3D scene scripts:
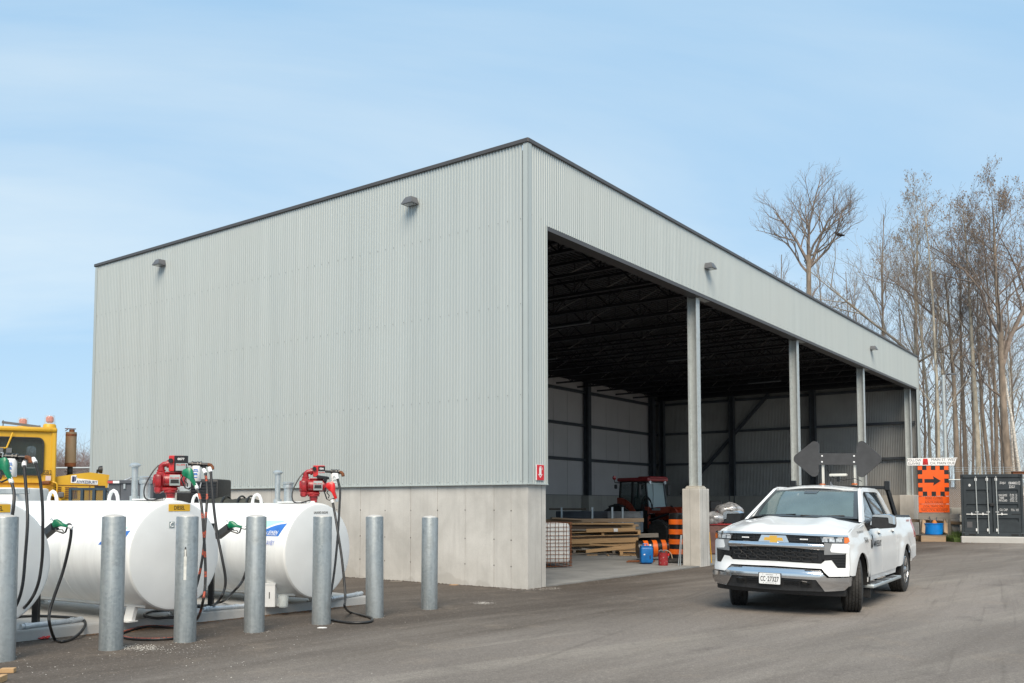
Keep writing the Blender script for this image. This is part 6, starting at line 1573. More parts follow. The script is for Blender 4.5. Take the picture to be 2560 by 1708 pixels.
# ================================================================ right edge of the yard
SD = 39.3
k = SD / CAMF
sx0 = W(2335.5, 1259, SD).x
gx = lambda px: (px - 2335.5) * k
gz_ = lambda py: 1.6 + (1259 - py) * k
st = thing('road_sign_stand', 'orange road closed sign on a wooden trestle with an arrow', 'road sign', (sx0, SD, 0), RD(-3))
def board(name, x0, x1, z0, z1, mat, y=0, par=st):
    mb = MB(); mb.box(((x0 + x1) / 2, y, (z0 + z1) / 2), (x1 - x0, .015, z1 - z0)); return mb.build(name, mat, par)
ORG = MT['orange']
ob = board('arrow_panel', gx(2297.5), gx(2372.5), gz_(1239), gz_(1163.5), ORG)
mb = MB(); q = (gx(2372.5) - gx(2297.5)) / 7; h0 = gz_(1239); hh = (gz_(1163.5) - h0) / 7
for i, j in ((1, 0), (3, 0), (5, 0), (1, 6), (3, 6), (5, 6), (0, 1), (0, 3), (0, 5), (6, 1), (6, 3), (6, 5)):
    mb.box((gx(2297.5) + q * (i + .5), -.010, h0 + hh * (j + .5)), (q, .005, hh))
cx_, cz_ = gx(2333), gz_(1201.5)
MS = T(cx_, -.0085, cz_) @ UP; u = k
mb.prism([(-20 * u, -4.6 * u), (3 * u, -4.6 * u), (1 * u, -12 * u), (20 * u, 0), (1 * u, 12 * u), (3 * u, 4.6 * u), (-20 * u, 4.6 * u)], .004, MS)
mb.build('black_marking', MT['ink'], ob)
for z0, z1, l1, l2, w1, w2 in ((1258.5, 1240.5, 'ROAD CLOSED', 'ROUTE FERM\u00c9E', 41, 44), (1280, 1260, 'LOCAL TRAFFIC ONLY', 'TRAFIC LOCAL SEULEMENT', 54, 66)):
    bo = board('tab_panel', gx(2297.5), gx(2372.5), gz_(z0), gz_(z1), ORG)
    mb = MB(); zc = (z0 + z1) / 2
    text_mb(mb, l1, .1, T(gx(2335), -.0085, gz_(zc - 5)) @ UP, width=w1 * k, height=5.4 * k, bold=0)
    text_mb(mb, l2, .1, T(gx(2335), -.0085, gz_(zc + 4.8)) @ UP, width=w2 * k, height=5.4 * k, bold=0)
    mb.box((gx(2335), -.009, gz_(zc)), (w2 * k, .003, .6 * k)); mb.build('tab_lettering', MT['ink'], bo)
board('backing_board', gx(2297), gx(2373), gz_(1297), gz_(1281), MT['wood_grey'], .03)
# arrow-shaped white name board on top
mb = MB(); MS = T(0, -.02, 0) @ UP
mb.prism([(gx(2271.5), gz_(1163)), (gx(2271.5), gz_(1145)), (gx(2395), gz_(1143.5)), (gx(2390), gz_(1153)), (gx(2387), gz_(1163))], .014, MS); nb = mb.build('name_board', MT['white_ink'], st)
mb = MB(); MT2 = lambda px, py: T(gx(px), -.0355, gz_(py)) @ UP
for s, px, py, w_ in (('FOLLOW', 2289, 1150, 34), ('SUIVRE', 2288.5, 1158.3, 30)):
    text_mb(mb, s, .1, MT2(px, py), width=w_ * k, height=6 * k, bold=0)
mb.build('name_lettering', MT['ink'], nb)
mb = MB()
for s, px, py, w_ in (('MAIN ST. WEST', 2362.5, 1148.5, 63), ('CH. MAIN OUE', 2357.5, 1157.3, 60)):
    text_mb(mb, s, .1, MT2(px, py), width=w_ * k, height=6 * k, bold=0)
mb.build('name_lettering', MT['ink'], nb)
mb = MB(); mb.prism([(gx(2309), gz_(1161.5)), (gx(2323), gz_(1161.5)), (gx(2321.5), gz_(1146)), (gx(2310.5), gz_(1146))], .003, T(0, -.0345, 0) @ UP); mb.build('red_marker', pm('marker_red', (.55, .015, .012), .5, var=.05), nb)
mb = MB(); text_mb(mb, 'D-1', .1, T(gx(2316), -.039, gz_(1157.5)) @ UP, width=11 * k, height=6.5 * k, bold=.01); mb.build('marker_lettering', pm('deep_red_ink', (.14, .01, .01), .5), nb)
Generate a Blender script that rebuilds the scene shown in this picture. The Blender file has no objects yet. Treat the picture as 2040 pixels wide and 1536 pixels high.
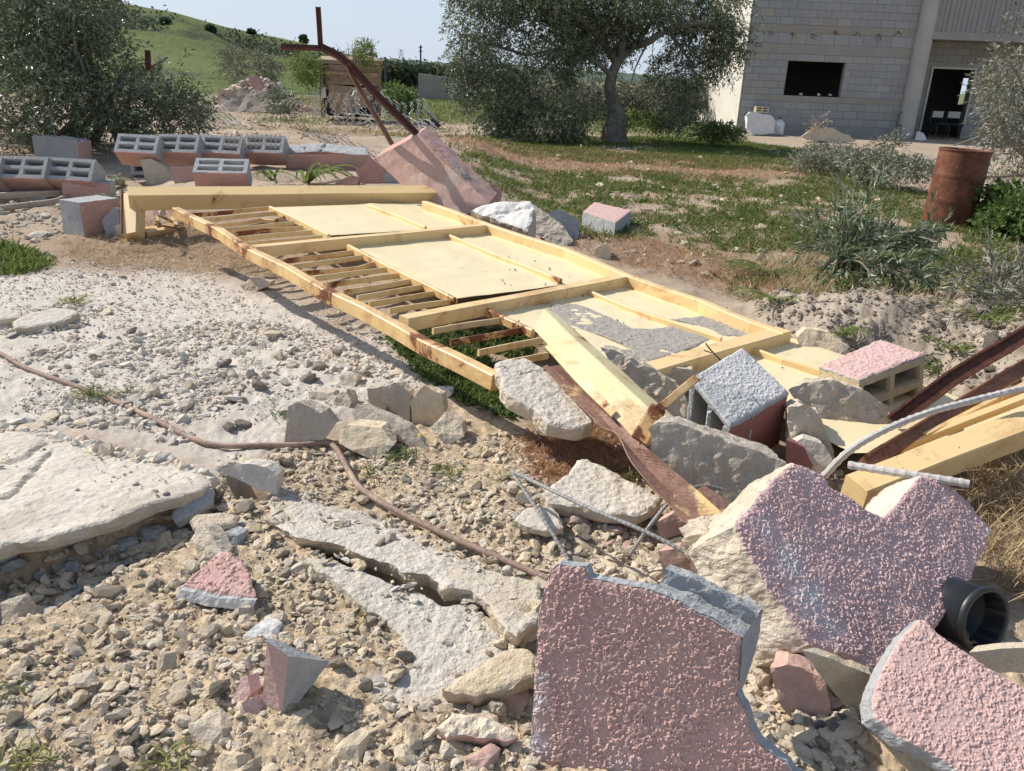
import bpy, bmesh, math, random
import numpy as np
from mathutils import Vector, Matrix, Euler
from mathutils.geometry import delaunay_2d_cdt

SC = bpy.context.scene
COL = SC.collection
rad = math.radians

# ------------------------------------------------------------------ camera
CAM_F, CAM_P, CAM_R, CAM_H = 1600.0, rad(21.1), rad(2.3), 1.2
_fw = np.array([0, math.cos(CAM_P), -math.sin(CAM_P)])
_r0 = np.array([1.0, 0, 0]); _u0 = np.array([0, math.sin(CAM_P), math.cos(CAM_P)])
_R = math.cos(CAM_R) * _r0 + math.sin(CAM_R) * _u0
_U = -math.sin(CAM_R) * _r0 + math.cos(CAM_R) * _u0
_C = np.array([0, 0, CAM_H])
cam_d = bpy.data.cameras.new('camera')
cam_d.sensor_width = 36; cam_d.lens = 36 * CAM_F / 2040
cam_d.clip_start = 0.05; cam_d.clip_end = 6000
cam = bpy.data.objects.new('camera', cam_d); COL.objects.link(cam)
cam.matrix_world = Matrix(((_R[0], _U[0], -_fw[0], _C[0]), (_R[1], _U[1], -_fw[1], _C[1]),
                           (_R[2], _U[2], -_fw[2], _C[2]), (0, 0, 0, 1)))
SC.camera = cam

# ------------------------------------------------------------------ world, sun, exposure
SUN_AZ = math.atan2(0.42, -0.90)      # direction towards the sun, seen from above
SUN_EL = rad(41)
W = bpy.data.worlds.new('World'); SC.world = W; W.use_nodes = True
nt = W.node_tree; bg = nt.nodes['Background']
sky = nt.nodes.new('ShaderNodeTexSky'); sky.sky_type = 'NISHITA'; sky.sun_disc = False
sky.sun_elevation = SUN_EL; sky.sun_rotation = math.pi / 2 - SUN_AZ
sky.air_density = 1.0; sky.dust_density = 0.6; sky.ozone_density = 1.5
# thin pale haze over the clear sky, thickest near the horizon
wtc = nt.nodes.new('ShaderNodeTexCoord'); wsx = nt.nodes.new('ShaderNodeSeparateXYZ'); nt.links.new(wtc.outputs['Generated'], wsx.inputs[0])
wmr = nt.nodes.new('ShaderNodeMapRange'); wmr.inputs['From Min'].default_value = 0.0; wmr.inputs['From Max'].default_value = 0.6
wmr.inputs['To Min'].default_value = 0.88; wmr.inputs['To Max'].default_value = 0.16; nt.links.new(wsx.outputs['Z'], wmr.inputs['Value'])
wmx = nt.nodes.new('ShaderNodeMix'); wmx.data_type = 'RGBA'; wmx.inputs[7].default_value = (4.75, 5.55, 6.7, 1)
nt.links.new(wmr.outputs[0], wmx.inputs[0]); nt.links.new(sky.outputs[0], wmx.inputs[6]); nt.links.new(wmx.outputs[2], bg.inputs[0]); bg.inputs[1].default_value = 0.12
sl = bpy.data.lights.new('sun', 'SUN'); sl.energy = 5.0; sl.angle = rad(0.55); sl.color = (1, 0.945, 0.855)
so = bpy.data.objects.new('sun', sl); COL.objects.link(so)
sdir = Vector((math.cos(SUN_AZ) * math.cos(SUN_EL), math.sin(SUN_AZ) * math.cos(SUN_EL), math.sin(SUN_EL)))
so.rotation_euler = sdir.to_track_quat('Z', 'Y').to_euler(); so.location = (-6, 3, 8)
vs = SC.view_settings; vs.view_transform = 'Standard'; vs.look = 'None'; vs.gamma = 1; vs.exposure = 0.12
vs.use_curve_mapping = False
SC.cycles.use_denoising = True; SC.cycles.max_bounces = 6; SC.cycles.diffuse_bounces = 3
SC.cycles.transparent_max_bounces = 8

# ------------------------------------------------------------------ points in the place from directions of view
def ray(u, v): return _fw + (u - 1020) / CAM_F * _R - (v - 768) / CAM_F * _U
def P(u, v, z=0.0):
    d = ray(u, v); return _C + d * ((z - CAM_H) / d[2])
def PY(u, v, Y):
    d = ray(u, v); return _C + d * (Y / d[1])
def plane3(a, b, c):
    n = np.cross(b - a, c - a); n /= np.linalg.norm(n)
    return a, n * (1 if n[2] > 0 else -1)
def planen(pt, n):
    n = np.array(n, float); return pt, n / np.linalg.norm(n)
def RP(u, v, pl, off=0.0):
    a, n = pl; d = ray(u, v); return _C + d * (((a + n * off) - _C) @ n) / (d @ n)

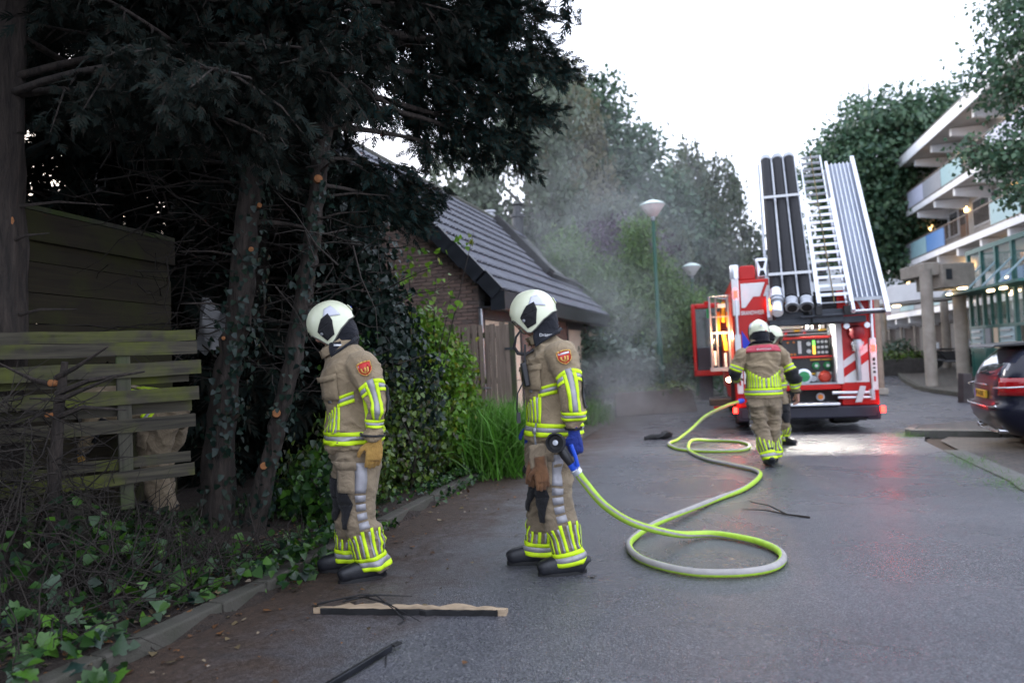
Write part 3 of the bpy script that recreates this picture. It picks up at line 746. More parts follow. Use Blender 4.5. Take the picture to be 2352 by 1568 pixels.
t3, tr3 = conifer('slanting conifer trunk beside the firefighter in yellow gloves, its boughs reaching over the road', T3P, [0.10, 0.070, 0.070, 0.072, 0.072, 0.07, 0.066, 0.06, 0.03], b3, 11, 420, -1.0,
                  [(2.2, -0.6, 0.32), (2.6, -0.3, 0.5), (2.75, 0.3, 0.6), (3.0, -0.9, 0.4), (3.3, -0.2, 0.7), (1.8, -0.4, 0.4), (2.05, 0.1, 0.35)])
cut(t3, (-1.56, 5.80, 2.92), (0.4, -1, 0.1), 0.035); cut(t3, (-1.98, 5.79, 0.98), (0.5, -1, 0.2), 0.035); cut(t3, (-2.1, 5.79, 0.55), (0.3, -1, 0.1), 0.03)
b2 = fan((-2.1, 5.9), 16, (3.2, 5.0), (1.0, 2.2), rs, nsub=11, sub=0.7, dens=30, sprays=None) if False else fan((-2.1, 5.9), 16, (3.2, 5.0), (1.0, 2.4), rs, nsub=11, sub=0.7, dens=30)
b2 += fan((-2.0, 5.9), 16, (4.8, 7.4), (1.8, 3.2), rs, nsub=11, sub=0.9, dens=22, size=0.2)
b2 += [((-2.25, 5.9, 3.1), (-3.2, 5.5, 3.35), K(nsub=5, sub=0.5, dens=10)), ((-2.2, 5.9, 2.6), (-1.5, 6.4, 2.5), K(nsub=4, sub=0.4, dens=8))]
t2, tr2 = conifer('thick ivy-clad conifer trunk between the broken fence and the slanting trunk', T2P, [0.15, 0.115, 0.108, 0.104, 0.096, 0.088, 0.082, 0.075, 0.04], b2, 12, 760, -0.6,
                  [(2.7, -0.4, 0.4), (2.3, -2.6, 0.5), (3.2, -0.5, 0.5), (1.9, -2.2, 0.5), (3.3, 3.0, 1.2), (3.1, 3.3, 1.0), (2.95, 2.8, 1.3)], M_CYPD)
cut(t2, (-2.06, 5.80, 2.72), (0.5, -1, 0.1), 0.02); cut(t2, (-2.14, 5.79, 2.35), (0.4, -1, 0), 0.022); cut(t2, (-2.38, 5.75, 1.62), (0.4, -1, 0), 0.016)
b1 = fan((-3.45, 4.85), 20, (3.3, 5.2), (1.2, 2.6), rs, nsub=11, sub=0.8, dens=30, size=0.12)
b1 += fan((-3.4, 4.85), 24, (4.6, 7.5), (2.2, 4.6), rs, nsub=12, sub=1.0, dens=24, size=0.17)  # long high boughs, added overhead and partly out of view to block sky light
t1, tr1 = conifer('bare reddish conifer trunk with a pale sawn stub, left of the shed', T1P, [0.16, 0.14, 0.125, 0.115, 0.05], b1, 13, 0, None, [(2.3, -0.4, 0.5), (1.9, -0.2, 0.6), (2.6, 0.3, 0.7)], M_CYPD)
cut(t1, (-3.44, 4.77, 2.45), (0.75, -1, 0.1), 0.045)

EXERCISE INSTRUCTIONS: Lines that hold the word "with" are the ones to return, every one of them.

RESULT OF THIS TASK:
st = thing('road_sign_stand', 'orange road closed sign on a wooden trestle with an arrow', 'road sign', (sx0, SD, 0), RD(-3))
t1, tr1 = conifer('bare reddish conifer trunk with a pale sawn stub, left of the shed', T1P, [0.16, 0.14, 0.125, 0.115, 0.05], b1, 13, 0, None, [(2.3, -0.4, 0.5), (1.9, -0.2, 0.6), (2.6, 0.3, 0.7)], M_CYPD)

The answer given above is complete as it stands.